John Anderton (Cruise) is a detective on the precrime division. He also lost his son and wife some years before. He happily solves crimes until one day, the Precogs predict a new murder, one caused by Anderton himself.

Obviously, this crime will happen and there's nothing he can do about it, so Anderton goes on a run from the law, while trying to find the man he will allegedly kill and work out who set him up.

The story is a good one; there are some genuinely creepy moments, but you can tell when the short story (from which the film was made) ends and where Spielberg's own interpretation begins.

In fact, the only thing that stops this film being a classic are the moments of gushing sentiment (which Cruise simply cannot portray to any believable degree) and the poor ending which seems to have been added on to make the film just that bit too long.

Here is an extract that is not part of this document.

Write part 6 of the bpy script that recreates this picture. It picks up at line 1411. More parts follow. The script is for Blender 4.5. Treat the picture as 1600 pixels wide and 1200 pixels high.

It's Got: A believable version of earth in 2050

It Needs: A better, shorter and more logical ending

DVD Extras An entire disk of extras, makings of, stills, outtakes, and lots more. DVD Extras Rating: 9/10

Summary

Just short of Genius. It loses nothing on the small screen. With dazzling special effects, some very creepy spider creatures and a great story, this makes Minority Report a welcome change from overly sentimental work that has recently been churned out by Spielberg.